I believe Robbie has mentioned that, having sold real estate across the far west, they intend to settle around Rosemary’s home in Wisconsin—and maybe keep horses again.
• • •
Becoming ever more attractive right along, the pleasant Harbourage cafe by the upper river may not be closing for the winters again, although the host, Don Hammond, says his off-season is speculative.
For now and until all the tourists and fishermen wave goodbye, local guests all hope he hangs on longer this year. They have grown fond of the good service and scenery out there, especially with the aircraft landings just across the road and the tower and lift bridge across the bay.
• • •
At the other end of town, it’s been entertaining to watch Kerry Flinders, who enjoys his cigarettes, coping with the new local ban against smoking in our eateries. Some say they never saw Kerry, the A&W operator, outdoors before.
The ban immediately introduced a new picnic table outside there “just for shade and fresh air.”
Our smokers are all becoming more resourceful!
• • •
Discussions of this kind will lead inevitably back to the pre-coffee days at Duffy’s well-remembered old tearoom, which stood about where the Royal Bank became located when the town seemed to need the more than two old banks.
It was once the habit of the ladies of this community to break off their housekeeping chores by mid-morning in order to quaff tea downtown while catching up on the news and bargains.
This quaint tradition expired with the war years when they were kept fully employed at more serious duties. Mother Duffy had at least two grown-up children return for high school reunions, but our Cecil and Sonny Duffy never knew them.
• • •
Now that we go deeper into the past with our big Centennial year close upon us, it behooves those of us querying events of the long ago to meet descendants of pioneer families, many of whom mingled freely with our local natives.
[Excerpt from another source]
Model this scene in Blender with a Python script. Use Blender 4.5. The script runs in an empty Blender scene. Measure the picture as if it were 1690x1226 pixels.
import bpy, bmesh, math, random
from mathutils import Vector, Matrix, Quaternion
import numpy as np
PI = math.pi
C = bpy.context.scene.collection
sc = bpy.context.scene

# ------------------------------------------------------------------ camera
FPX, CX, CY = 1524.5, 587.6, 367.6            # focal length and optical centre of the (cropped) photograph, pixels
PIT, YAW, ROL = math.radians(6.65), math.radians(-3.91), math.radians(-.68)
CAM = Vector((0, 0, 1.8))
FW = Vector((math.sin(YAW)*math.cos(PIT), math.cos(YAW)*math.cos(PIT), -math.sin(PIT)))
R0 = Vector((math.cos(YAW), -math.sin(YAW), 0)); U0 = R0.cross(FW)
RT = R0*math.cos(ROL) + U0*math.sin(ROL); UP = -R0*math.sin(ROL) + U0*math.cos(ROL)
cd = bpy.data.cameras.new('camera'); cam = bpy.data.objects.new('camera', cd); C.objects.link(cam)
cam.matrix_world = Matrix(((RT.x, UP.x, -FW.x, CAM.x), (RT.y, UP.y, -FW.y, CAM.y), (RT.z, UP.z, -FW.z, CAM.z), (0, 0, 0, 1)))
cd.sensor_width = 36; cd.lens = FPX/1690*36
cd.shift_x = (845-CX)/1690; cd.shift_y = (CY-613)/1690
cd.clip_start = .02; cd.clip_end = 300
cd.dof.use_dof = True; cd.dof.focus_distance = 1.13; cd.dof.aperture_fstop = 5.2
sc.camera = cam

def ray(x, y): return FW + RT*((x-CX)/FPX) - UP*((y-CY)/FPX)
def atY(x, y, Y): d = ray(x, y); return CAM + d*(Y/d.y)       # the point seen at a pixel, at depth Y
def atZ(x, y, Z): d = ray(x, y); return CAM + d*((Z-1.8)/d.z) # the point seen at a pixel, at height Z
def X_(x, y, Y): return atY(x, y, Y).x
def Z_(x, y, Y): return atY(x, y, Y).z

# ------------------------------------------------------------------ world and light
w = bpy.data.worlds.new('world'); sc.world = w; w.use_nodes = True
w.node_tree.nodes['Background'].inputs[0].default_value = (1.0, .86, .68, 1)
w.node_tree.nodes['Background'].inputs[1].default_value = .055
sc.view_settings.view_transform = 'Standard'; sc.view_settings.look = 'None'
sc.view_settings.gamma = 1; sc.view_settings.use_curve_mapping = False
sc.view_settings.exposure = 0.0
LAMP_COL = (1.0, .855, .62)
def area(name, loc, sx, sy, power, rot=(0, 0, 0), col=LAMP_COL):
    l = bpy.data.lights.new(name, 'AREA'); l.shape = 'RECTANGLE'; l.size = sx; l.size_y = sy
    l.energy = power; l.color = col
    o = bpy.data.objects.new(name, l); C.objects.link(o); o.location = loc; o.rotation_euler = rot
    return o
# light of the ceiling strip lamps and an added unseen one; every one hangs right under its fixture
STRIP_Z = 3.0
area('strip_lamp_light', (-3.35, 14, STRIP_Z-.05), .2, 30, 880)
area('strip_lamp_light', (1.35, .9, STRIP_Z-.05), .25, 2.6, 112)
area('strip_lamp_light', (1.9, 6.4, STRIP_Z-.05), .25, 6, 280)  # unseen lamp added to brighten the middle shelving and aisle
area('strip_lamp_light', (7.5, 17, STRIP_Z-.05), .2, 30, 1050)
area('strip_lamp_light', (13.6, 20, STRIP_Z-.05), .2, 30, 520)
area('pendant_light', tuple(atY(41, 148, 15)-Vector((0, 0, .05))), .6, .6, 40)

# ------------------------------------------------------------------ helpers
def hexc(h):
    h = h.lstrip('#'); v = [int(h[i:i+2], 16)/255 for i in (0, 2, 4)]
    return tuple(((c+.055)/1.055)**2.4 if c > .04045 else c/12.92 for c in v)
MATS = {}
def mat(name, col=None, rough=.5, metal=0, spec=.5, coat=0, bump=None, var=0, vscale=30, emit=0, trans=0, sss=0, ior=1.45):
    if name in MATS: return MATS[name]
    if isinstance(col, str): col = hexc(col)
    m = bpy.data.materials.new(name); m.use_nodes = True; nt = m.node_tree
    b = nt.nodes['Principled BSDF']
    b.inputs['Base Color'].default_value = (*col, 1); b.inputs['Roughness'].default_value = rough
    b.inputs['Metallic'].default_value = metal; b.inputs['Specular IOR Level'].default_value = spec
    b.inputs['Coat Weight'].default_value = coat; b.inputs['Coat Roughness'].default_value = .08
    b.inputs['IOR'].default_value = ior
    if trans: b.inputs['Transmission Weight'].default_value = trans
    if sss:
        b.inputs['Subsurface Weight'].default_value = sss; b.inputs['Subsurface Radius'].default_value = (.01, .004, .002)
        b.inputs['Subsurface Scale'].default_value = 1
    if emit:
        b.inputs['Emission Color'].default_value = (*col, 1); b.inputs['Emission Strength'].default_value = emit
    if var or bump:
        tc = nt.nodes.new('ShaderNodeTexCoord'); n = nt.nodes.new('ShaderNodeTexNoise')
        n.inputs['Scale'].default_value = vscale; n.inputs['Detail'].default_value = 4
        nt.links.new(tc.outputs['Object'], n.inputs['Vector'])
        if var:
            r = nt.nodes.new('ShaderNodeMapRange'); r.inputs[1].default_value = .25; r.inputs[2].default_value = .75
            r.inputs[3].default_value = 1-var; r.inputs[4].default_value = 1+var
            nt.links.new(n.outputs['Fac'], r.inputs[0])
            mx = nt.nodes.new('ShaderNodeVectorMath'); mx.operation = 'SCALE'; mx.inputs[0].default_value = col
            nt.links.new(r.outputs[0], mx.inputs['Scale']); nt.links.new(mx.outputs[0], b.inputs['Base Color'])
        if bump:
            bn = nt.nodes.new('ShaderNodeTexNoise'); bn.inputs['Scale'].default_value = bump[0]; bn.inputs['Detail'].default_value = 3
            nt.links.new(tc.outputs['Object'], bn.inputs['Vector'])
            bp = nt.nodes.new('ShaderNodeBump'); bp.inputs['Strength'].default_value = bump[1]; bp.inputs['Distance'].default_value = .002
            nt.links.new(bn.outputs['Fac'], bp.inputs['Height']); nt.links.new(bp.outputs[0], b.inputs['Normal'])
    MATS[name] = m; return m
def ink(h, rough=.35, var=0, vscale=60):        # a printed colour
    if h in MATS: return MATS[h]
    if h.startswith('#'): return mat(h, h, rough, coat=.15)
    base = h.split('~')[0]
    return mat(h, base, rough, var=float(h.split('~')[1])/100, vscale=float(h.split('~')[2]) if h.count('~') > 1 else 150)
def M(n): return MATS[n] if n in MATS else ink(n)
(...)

For instance Eddy George Jr., has a 94-year-old granny with an excellent memory. So we hit on such topics as the fact there was indeed a red brick yard on the lower river. It produced many thousands of bricks for our early schools, homes, hotels, public buildings like the old town hall and courthouse–and some even were shipped down river to other emerging communities. This was in the 1880’s, Ed discovered.
• • •
Now I can tell you that my own bame will never make the history books after last week’s letter to the editor complaining about this column not getting the facts straight on flood losses around North Branch. For that, I may as well apologize here and now.
But in about half-a-century of peddling a variety of semi-truths and possible falsehoods, never have I been accused of not telling the stories I picked up to the best of my limited ability.
Just consider that if Byrtle Kovachenko and I had not put our heads together at that time, who knows how long it might have taken to relate all those North Branch troubles to the outside world?
As a pair of old farmers mulling it all over, I’m sure we did more good than harm because we were first to notify everyone. The outside world had never before heard about that sad situation.
And if we got some names out of place, the total effect could not have been harmful as if it had been entirely ignored.
Let’s hope the worst weather has now come and gone, and our disaster assistance will be adequate for all concerned. Just try and keep us better informed, regardless of whether or not the telephones go down again or the roads are wrecked again.
There’s always some way to get word out. The rest of us need to know!